Encore - Gulf of Corryvreckan Whirlpool

June 23, 2018

Corryvreckan02 (2)

Today and every Saturday Earth Science Picture of the Day invites you to rediscover favorites from the past. Saturday posts feature an EPOD that was chosen by viewers like you in our monthly Viewers' Choice polls. Join us as we look back at these intriguing and captivating images.

Photographer: Jurgen Rendtel
Summary Author: Jurgen Rendtel

September 2012 Viewer's Choice Off the west coast of Scotland strong tidal flows between the islands of Jura and Scarba of the Inner Hebrides Islands, plus an unusual underwater topography, produce the strongest natural whirlpool in Britain. Flooding water moving through the Sound of Jura is squeezed as the Sound narrows. On a full spring tide, this water rushes through the Gulf of Corryvreckan at 8.5 knots (10 mph or 16 km/h).

There's a huge hole (approximately 720 ft or 220 m deep) in the bottom of the gulf’s eastern end. This is followed by a sharp rise to an underwater basalt pillar called The Old Hag off the Scarba shore. At the steep eastern face of the Old Hag, water is thrust upwards to the surface in pulses. These bubbles are then swept westward by the tidal flow and dissipate into vortices (whirlpools).
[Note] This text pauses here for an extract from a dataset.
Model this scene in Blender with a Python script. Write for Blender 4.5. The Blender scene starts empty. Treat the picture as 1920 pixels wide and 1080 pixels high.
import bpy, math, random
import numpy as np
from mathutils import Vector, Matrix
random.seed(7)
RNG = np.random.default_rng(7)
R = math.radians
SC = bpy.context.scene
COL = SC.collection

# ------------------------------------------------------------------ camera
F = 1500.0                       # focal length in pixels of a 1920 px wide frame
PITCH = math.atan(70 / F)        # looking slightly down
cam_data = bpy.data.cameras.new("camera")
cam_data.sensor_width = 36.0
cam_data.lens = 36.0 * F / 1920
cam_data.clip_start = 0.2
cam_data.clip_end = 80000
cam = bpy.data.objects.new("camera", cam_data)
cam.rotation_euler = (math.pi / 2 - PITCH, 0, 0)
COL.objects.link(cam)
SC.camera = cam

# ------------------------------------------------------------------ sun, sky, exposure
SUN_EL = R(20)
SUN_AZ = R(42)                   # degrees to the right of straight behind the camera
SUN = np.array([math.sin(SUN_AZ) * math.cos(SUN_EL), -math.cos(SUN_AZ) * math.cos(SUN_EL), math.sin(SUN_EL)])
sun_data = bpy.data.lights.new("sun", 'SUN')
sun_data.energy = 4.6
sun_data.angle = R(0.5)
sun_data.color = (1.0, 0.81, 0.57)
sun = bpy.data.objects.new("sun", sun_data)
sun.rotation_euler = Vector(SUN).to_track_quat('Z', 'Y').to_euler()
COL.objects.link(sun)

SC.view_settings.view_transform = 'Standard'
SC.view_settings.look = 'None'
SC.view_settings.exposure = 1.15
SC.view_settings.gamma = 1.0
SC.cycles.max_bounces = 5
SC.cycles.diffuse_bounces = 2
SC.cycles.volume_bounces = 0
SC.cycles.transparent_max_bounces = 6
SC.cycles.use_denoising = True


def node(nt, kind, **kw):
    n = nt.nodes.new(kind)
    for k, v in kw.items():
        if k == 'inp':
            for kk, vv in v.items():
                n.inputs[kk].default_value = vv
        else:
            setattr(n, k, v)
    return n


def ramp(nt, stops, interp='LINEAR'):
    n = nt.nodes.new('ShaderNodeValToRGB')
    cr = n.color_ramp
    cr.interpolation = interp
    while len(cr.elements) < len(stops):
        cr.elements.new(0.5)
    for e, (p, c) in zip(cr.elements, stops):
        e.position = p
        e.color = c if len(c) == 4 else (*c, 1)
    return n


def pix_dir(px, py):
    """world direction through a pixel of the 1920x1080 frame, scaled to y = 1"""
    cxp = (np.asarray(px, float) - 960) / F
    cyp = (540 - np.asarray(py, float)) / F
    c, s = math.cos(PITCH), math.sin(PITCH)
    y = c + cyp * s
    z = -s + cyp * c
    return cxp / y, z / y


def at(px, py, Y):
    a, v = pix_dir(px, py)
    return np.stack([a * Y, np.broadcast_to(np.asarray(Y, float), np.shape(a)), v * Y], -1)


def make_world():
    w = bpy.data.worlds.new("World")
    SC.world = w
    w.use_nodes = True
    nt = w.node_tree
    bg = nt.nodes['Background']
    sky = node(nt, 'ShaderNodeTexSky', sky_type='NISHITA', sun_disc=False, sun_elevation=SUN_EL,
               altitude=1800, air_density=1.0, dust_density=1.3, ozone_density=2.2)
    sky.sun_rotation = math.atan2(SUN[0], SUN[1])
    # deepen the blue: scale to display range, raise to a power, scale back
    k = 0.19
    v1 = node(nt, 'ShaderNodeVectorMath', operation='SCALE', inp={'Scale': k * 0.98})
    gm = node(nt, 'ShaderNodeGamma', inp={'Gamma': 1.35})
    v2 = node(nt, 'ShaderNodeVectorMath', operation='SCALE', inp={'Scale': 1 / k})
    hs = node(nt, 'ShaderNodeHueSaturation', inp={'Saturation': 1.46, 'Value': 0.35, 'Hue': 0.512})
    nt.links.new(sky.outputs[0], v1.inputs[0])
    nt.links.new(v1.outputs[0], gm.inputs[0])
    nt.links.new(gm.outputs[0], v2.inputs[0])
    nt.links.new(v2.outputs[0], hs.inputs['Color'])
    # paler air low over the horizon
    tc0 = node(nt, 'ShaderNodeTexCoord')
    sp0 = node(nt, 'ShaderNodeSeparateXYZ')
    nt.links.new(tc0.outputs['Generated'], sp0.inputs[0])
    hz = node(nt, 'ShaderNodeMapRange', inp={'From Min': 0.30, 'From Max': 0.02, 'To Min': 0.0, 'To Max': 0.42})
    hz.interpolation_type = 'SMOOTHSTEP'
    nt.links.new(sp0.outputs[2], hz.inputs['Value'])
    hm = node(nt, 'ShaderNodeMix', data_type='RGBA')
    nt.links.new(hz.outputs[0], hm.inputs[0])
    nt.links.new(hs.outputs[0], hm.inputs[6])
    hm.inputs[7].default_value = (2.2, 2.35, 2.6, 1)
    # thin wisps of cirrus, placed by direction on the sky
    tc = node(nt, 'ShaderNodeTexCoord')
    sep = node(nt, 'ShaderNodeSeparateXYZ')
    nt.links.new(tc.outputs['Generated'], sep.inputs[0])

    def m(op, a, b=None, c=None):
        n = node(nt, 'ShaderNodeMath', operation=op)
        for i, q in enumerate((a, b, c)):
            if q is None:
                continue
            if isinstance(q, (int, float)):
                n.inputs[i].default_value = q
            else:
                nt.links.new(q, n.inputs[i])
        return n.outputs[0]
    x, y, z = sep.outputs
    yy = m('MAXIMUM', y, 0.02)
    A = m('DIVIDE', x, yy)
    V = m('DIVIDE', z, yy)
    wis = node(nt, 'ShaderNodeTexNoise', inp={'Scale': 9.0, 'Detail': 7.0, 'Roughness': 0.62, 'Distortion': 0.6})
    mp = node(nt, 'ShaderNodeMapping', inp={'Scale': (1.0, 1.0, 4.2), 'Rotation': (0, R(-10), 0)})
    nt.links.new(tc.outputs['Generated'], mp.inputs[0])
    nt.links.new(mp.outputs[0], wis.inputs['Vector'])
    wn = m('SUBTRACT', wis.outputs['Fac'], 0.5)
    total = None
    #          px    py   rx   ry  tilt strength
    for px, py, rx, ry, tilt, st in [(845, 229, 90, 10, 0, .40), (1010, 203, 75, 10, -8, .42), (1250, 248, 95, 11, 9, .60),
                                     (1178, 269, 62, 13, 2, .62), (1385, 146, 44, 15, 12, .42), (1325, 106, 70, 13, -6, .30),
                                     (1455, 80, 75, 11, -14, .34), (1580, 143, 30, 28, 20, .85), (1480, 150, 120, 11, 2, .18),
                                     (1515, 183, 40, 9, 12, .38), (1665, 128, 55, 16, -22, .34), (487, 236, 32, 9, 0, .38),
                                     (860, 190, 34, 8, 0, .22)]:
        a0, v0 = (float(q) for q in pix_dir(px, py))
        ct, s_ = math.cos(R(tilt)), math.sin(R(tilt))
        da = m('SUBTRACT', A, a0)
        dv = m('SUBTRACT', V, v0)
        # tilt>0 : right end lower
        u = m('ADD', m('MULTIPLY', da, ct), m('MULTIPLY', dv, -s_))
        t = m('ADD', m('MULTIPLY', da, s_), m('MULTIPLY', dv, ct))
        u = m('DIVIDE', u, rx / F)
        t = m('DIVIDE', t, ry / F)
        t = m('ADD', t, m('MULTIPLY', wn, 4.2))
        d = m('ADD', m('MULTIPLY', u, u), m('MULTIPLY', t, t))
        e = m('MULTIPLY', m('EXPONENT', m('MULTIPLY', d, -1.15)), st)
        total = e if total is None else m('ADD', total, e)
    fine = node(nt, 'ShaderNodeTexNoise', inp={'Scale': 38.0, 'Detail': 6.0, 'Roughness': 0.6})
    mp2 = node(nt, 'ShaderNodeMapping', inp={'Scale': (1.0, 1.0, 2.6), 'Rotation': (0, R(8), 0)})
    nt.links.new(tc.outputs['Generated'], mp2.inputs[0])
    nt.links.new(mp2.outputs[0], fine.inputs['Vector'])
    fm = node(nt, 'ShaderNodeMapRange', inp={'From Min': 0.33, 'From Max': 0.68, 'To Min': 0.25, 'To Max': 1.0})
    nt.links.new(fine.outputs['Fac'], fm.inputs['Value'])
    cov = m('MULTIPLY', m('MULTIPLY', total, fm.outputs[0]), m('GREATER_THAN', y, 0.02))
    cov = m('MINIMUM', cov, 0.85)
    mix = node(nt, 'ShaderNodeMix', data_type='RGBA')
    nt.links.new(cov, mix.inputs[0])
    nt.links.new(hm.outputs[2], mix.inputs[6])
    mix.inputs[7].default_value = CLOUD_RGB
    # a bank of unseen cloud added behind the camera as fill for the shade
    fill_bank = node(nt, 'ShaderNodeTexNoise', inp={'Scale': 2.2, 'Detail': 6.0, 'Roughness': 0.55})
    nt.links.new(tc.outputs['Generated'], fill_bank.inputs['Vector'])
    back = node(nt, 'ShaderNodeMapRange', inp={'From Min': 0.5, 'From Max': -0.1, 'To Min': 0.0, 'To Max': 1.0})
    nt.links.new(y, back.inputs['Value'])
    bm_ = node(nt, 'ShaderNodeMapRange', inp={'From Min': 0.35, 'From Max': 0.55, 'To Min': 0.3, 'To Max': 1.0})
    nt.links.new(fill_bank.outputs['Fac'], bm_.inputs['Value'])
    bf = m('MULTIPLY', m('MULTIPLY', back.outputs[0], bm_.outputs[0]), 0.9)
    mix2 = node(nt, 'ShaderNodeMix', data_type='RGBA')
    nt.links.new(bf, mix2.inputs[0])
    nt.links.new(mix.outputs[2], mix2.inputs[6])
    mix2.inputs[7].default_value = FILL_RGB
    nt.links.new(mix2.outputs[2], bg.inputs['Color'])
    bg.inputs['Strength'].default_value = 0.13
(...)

Furthermore, sizeable waves form and move against the direction of the tidal flow. The three photos above were taken from a small boat during very calm conditions on July 20, 2012 -- about one day after the new Moon. They show from top to bottom the up-thrust, the whirlpool and an impressive wave moving against the tide.

When strong winds are encountered, particularly from the west, wave height is amplified. With prolonged gales and during some storms, standing waves of nearly 10 ft (3 m) have been reported. At these times, it's possible to hear the roar of the Corryvreckan from several miles away.